Certes, le Quatuor a exprimé sa « grave préoccupation devant le fait que les tendances actuelles sur le terrain – notamment la poursuite des actes de violence contre les Palestiniens et les Israéliens, les activités de colonisation en cours, et le nombre élevé de démolitions de structures palestiniennes – mettent dangereusement en péril la viabilité d’une solution à deux États ».


Il n’a absolument rien dit, cependant, à propos d’un suivi sur l’enquête indépendante des Nations Unies qui appelait à ce que les auteurs de crimes de guerre à l’encontre de Gaza soient traduits en justice.
D’autres actions seraient-elles toutefois envisagées ? La déclaration précise, dans une langue de bois magistrale, qu’absolument aucune ne sera entreprise :

« Les délégués du Quatuor vont entamer un dialogue directement avec les parties afin d’explorer des actions concrètes de la part des deux parties qui puissent démontrer leur engagement réel à œuvrer pour une solution à deux États, notamment en encourageant les efforts visant à se mettre d’accord sur des mesures importantes, conformément aux accords antérieurs, qui puissent profiter aux Israéliens et aux Palestiniens. » 
L’expression « les deux parties » apparaît tout au long de la déclaration, perpétuant l’image trompeuse selon laquelle Palestiniens et Israéliens seraient de puissances égales, et donc égaux à l’égard de la responsabilité et de la capacité à agir.

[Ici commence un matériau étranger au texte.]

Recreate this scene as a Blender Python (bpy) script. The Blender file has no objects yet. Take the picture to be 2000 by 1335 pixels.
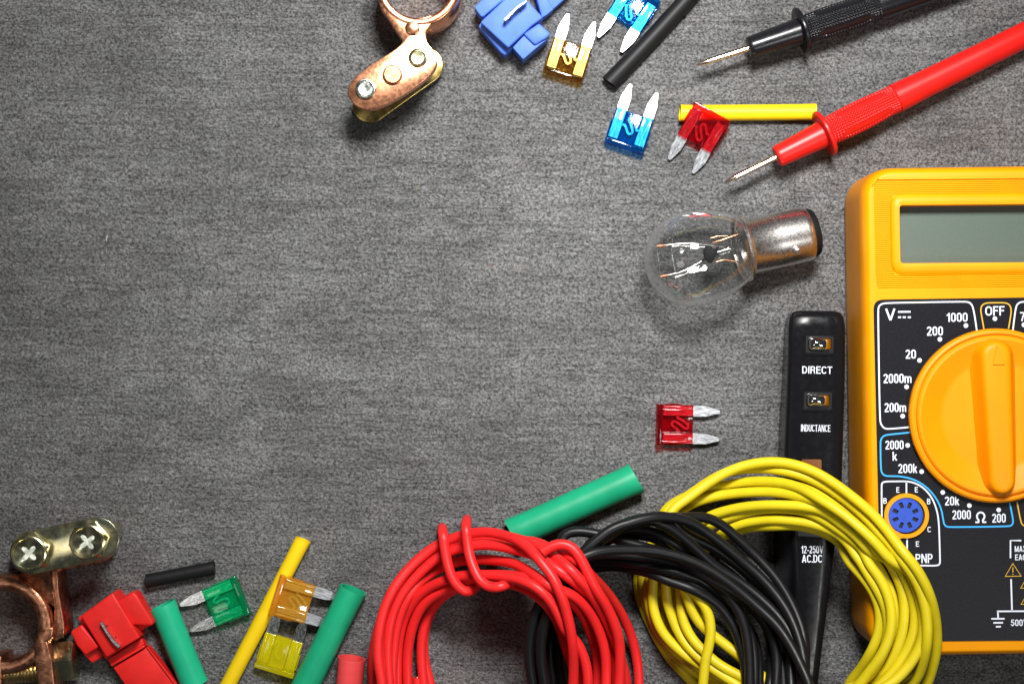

Il en résulte l’absolution d’Israël, la puissance occupante, et la soustraction à toute responsabilité de la violation de dizaines de résolutions de l’ONU.
Au-delà de son absurdité, la déclaration du Quatuor équivaut à une ferme volonté de rester inactif dans les coulisses tandis que la Palestine brûle.
Il s’agit d’une attitude particulièrement irresponsable étant donné que, comme l’a fait observer cette semaine le ministre des Affaires étrangères russe, Sergueï Lavrov, dans une conférence de presse de l’ONU, la situation en Palestine reste l’un des principaux facteurs qui alimentent l’extrémisme et de la violence dans cette région du monde.


Quoi qu’il en soit, tandis que les projecteurs se dirigent ailleurs, Israël continuera à occuper, coloniser et terroriser les Palestiniens, avec le résultat certain et tragique que davantage de familles, palestiniennes et israéliennes, pleureront des proches.